Rebirth came in the form of Wilde’s return to his religious reading in prison with Dante as his guide. His writing of the long letter De Profundis, while in jail, helped him move out of the purgatory he was in. This piece of writing once again shows the opposition at Wilde’s core: it is “a sweet and sour compound of bitter reproachfulness and spiritual serenity” as Pearce writes.

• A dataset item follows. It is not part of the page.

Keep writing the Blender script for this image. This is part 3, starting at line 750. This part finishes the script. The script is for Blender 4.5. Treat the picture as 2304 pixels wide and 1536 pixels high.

In 1897 adventurous Jupiter was put into gear by Wilde’s age point, but Wilde emerged from prison too physically and emotionally exhausted to go with it. His focus on the stars had blurred. This facet of the diamond (from Saturn to the Moon) which had the potential to be smooth, became rough. Now that he was persona non grata in England, he fled to France, where the era of the decadents had come to an end. He lived in poverty and died of meningitis in 1900 at the age of 46. It was during the time his age point reached the low point of the 8th house of transformation, and he was face to face with Pluto, the Lord of the Underworld.
Afterword
Wilde’s witty, imaginative and undeniably beautiful works are considered among the great literary masterpieces of the late Victorian period. He was a great writer. He was also a groundbreaker for homosexuals, a role which caused him great suffering. But in the 70s, almost a century later, his homosexuality was celebrated by the gay movement across the world. He had become the Patron Saint of Homosexuals.
Thank you for this insightful and beautifully written profile of a great artist. I was impressed by you Age Point analysis with certain important life events. What a life?
Undone by unaspected Venus in the 1st house in the Natal Chart. Intriguing how it links into the aspect structure in the House Chart bringing its issues into the public domain.